- **DATASET EXCERPT**

━━━━━━━━━━

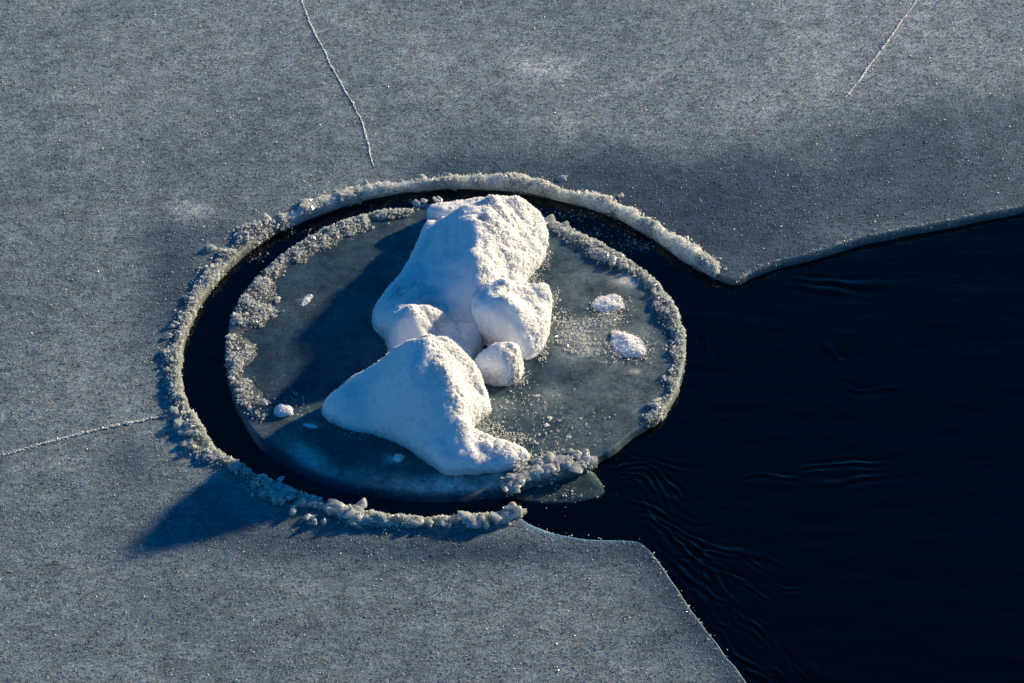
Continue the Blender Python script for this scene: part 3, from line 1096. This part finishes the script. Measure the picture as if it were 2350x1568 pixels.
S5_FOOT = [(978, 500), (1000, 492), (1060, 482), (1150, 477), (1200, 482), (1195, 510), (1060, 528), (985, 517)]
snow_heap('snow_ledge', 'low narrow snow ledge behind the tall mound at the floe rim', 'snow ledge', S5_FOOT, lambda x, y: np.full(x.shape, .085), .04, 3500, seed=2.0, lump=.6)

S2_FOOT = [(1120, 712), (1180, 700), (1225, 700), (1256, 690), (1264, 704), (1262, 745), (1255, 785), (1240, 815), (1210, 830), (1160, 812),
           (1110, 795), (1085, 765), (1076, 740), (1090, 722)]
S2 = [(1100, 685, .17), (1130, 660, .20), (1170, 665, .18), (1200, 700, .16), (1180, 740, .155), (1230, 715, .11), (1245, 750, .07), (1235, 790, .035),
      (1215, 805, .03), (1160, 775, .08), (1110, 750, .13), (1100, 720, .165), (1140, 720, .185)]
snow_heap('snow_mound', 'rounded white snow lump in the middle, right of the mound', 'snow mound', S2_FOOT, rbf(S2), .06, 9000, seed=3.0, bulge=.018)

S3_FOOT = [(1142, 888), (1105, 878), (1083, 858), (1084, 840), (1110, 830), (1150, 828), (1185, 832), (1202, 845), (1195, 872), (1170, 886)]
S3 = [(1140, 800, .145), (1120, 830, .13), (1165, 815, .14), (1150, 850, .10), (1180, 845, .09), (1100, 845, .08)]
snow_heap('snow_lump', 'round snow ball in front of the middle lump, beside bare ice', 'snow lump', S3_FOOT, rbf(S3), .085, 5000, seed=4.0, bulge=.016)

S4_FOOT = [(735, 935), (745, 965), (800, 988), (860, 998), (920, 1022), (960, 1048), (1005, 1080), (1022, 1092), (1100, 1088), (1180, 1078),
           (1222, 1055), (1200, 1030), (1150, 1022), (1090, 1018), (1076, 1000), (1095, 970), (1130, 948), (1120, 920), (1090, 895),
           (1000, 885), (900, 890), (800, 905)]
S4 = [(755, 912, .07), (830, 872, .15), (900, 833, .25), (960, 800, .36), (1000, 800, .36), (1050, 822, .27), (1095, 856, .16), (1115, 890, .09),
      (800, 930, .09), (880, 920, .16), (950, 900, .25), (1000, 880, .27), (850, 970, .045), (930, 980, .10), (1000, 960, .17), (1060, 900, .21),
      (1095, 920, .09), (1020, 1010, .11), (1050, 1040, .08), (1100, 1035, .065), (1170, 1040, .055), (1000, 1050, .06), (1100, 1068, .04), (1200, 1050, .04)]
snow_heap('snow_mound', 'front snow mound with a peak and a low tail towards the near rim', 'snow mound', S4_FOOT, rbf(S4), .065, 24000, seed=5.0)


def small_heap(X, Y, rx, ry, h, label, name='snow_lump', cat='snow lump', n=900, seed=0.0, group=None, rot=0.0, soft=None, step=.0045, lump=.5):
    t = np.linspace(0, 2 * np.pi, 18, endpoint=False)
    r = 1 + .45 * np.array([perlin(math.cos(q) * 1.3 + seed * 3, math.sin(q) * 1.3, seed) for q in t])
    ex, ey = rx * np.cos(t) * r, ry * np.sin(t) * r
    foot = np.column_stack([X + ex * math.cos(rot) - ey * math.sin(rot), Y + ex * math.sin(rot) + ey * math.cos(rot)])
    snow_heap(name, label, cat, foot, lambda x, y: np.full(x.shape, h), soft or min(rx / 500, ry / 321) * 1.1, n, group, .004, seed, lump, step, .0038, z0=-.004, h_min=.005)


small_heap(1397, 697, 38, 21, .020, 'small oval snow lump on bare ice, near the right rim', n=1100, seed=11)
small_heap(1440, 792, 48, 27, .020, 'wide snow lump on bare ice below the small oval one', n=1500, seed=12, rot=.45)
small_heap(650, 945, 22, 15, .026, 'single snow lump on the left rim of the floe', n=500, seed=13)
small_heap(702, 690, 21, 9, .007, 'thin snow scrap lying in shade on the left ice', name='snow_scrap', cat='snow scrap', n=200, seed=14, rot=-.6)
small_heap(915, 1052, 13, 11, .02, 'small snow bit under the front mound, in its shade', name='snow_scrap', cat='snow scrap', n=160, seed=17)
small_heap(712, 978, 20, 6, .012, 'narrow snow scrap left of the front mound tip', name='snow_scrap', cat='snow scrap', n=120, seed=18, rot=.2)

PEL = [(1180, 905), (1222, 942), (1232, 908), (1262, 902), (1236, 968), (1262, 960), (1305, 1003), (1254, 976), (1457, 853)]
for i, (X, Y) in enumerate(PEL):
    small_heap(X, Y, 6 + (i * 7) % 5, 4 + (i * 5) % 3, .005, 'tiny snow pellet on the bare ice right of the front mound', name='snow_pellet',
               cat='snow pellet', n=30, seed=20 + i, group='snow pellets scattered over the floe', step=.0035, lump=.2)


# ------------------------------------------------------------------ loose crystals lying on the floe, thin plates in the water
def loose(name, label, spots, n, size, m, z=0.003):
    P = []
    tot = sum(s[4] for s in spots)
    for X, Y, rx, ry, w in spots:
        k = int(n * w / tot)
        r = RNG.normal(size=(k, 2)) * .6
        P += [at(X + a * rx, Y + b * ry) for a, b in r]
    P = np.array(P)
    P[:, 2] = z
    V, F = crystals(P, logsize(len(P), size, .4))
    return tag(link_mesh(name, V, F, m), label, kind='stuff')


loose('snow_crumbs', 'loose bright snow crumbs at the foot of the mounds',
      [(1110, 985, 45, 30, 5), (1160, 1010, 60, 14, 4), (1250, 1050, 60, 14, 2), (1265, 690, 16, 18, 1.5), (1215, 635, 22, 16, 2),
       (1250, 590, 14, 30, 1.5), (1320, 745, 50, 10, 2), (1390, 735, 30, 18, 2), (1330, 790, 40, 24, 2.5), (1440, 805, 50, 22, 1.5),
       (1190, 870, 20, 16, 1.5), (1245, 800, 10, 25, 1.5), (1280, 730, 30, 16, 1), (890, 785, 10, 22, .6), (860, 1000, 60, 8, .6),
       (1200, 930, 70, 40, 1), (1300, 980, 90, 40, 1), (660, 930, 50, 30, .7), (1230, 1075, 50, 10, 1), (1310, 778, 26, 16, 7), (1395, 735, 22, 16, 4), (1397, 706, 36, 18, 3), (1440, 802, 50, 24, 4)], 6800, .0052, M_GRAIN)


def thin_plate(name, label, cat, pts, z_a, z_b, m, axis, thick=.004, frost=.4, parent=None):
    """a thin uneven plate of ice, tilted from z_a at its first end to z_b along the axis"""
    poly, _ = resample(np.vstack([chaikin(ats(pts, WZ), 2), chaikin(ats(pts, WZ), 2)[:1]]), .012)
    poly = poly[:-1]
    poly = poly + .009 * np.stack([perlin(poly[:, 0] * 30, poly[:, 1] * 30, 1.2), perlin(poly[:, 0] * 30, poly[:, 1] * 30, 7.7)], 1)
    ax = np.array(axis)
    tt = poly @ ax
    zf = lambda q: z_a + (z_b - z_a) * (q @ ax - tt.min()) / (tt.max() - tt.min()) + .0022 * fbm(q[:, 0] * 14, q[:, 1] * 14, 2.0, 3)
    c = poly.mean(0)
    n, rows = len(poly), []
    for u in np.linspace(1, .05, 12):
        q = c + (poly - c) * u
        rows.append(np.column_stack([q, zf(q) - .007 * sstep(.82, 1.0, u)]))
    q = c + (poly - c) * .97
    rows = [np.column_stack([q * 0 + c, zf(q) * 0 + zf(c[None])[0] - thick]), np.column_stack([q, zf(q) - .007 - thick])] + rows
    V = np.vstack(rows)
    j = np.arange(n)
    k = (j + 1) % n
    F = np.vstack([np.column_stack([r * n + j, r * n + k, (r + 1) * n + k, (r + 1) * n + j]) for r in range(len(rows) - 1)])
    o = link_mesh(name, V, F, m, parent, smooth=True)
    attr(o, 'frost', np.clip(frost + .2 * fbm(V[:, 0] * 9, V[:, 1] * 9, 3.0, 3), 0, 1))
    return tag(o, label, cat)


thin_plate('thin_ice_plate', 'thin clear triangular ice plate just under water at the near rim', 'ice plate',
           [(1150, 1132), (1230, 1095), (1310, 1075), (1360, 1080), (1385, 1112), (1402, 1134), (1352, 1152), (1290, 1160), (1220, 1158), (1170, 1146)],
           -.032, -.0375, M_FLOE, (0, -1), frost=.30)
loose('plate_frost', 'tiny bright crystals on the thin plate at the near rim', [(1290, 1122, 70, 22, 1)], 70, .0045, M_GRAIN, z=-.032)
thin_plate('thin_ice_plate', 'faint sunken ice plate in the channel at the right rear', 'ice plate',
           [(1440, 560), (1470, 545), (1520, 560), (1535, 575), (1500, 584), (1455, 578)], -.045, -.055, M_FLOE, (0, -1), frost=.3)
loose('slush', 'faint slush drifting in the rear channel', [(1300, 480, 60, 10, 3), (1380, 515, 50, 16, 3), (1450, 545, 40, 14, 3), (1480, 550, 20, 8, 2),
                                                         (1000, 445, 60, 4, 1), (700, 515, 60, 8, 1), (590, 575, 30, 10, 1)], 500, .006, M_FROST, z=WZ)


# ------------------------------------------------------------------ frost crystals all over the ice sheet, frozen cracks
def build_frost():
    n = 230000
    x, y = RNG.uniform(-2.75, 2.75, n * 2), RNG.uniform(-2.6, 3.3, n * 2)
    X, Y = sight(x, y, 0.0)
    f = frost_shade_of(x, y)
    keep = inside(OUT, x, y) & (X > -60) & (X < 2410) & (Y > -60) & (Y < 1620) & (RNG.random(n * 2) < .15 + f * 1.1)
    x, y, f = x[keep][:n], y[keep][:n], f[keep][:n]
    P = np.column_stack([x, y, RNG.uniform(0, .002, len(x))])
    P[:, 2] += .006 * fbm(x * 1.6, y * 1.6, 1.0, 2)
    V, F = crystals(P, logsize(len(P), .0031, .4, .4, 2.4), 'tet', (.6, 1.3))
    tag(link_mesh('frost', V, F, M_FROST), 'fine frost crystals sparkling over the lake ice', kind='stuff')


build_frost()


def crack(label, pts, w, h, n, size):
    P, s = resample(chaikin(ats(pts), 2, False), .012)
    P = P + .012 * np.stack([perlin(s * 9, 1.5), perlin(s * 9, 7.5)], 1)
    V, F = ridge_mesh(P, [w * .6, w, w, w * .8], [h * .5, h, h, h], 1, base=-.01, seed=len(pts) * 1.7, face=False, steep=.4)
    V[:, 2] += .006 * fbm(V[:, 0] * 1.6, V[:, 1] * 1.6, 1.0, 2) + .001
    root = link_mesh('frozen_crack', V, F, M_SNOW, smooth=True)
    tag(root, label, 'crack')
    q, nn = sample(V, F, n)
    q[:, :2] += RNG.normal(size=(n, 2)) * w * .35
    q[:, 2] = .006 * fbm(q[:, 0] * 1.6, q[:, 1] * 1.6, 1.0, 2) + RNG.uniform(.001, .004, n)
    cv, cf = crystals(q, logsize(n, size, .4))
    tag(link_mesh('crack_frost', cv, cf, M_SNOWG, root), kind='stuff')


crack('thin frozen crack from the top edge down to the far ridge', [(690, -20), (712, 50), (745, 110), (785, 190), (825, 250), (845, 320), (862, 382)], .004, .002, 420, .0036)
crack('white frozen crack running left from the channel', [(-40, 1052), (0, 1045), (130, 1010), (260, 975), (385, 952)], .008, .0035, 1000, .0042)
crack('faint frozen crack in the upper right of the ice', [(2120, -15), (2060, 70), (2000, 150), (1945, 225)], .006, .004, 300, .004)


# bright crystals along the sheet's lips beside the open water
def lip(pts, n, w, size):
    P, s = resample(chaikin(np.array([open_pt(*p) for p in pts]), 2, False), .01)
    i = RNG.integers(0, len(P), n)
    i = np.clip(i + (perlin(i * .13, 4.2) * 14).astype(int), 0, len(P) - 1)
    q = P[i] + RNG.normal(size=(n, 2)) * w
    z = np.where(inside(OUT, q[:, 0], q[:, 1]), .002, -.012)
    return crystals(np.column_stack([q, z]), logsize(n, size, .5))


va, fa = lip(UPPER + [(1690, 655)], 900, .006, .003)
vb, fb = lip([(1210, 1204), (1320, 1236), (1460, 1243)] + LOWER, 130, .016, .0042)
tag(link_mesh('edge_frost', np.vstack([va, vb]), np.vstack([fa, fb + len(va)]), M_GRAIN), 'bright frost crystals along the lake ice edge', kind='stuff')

━━━━━━━━━━

- **AIM OF THE TASK**
Without the pictures, please reproduce each line of the listing above exactly, from the first one through the line bearing "snow_heap('snow_lump', 'round snow".

- **OUTPUT BELOW**
Continue the Blender Python script for this scene: part 3, from line 1096. This part finishes the script. Measure the picture as if it were 2350x1568 pixels.
S5_FOOT = [(978, 500), (1000, 492), (1060, 482), (1150, 477), (1200, 482), (1195, 510), (1060, 528), (985, 517)]
snow_heap('snow_ledge', 'low narrow snow ledge behind the tall mound at the floe rim', 'snow ledge', S5_FOOT, lambda x, y: np.full(x.shape, .085), .04, 3500, seed=2.0, lump=.6)

S2_FOOT = [(1120, 712), (1180, 700), (1225, 700), (1256, 690), (1264, 704), (1262, 745), (1255, 785), (1240, 815), (1210, 830), (1160, 812),
           (1110, 795), (1085, 765), (1076, 740), (1090, 722)]
S2 = [(1100, 685, .17), (1130, 660, .20), (1170, 665, .18), (1200, 700, .16), (1180, 740, .155), (1230, 715, .11), (1245, 750, .07), (1235, 790, .035),
      (1215, 805, .03), (1160, 775, .08), (1110, 750, .13), (1100, 720, .165), (1140, 720, .185)]
snow_heap('snow_mound', 'rounded white snow lump in the middle, right of the mound', 'snow mound', S2_FOOT, rbf(S2), .06, 9000, seed=3.0, bulge=.018)

S3_FOOT = [(1142, 888), (1105, 878), (1083, 858), (1084, 840), (1110, 830), (1150, 828), (1185, 832), (1202, 845), (1195, 872), (1170, 886)]
S3 = [(1140, 800, .145), (1120, 830, .13), (1165, 815, .14), (1150, 850, .10), (1180, 845, .09), (1100, 845, .08)]
snow_heap('snow_lump', 'round snow ball in front of the middle lump, beside bare ice', 'snow lump', S3_FOOT, rbf(S3), .085, 5000, seed=4.0, bulge=.016)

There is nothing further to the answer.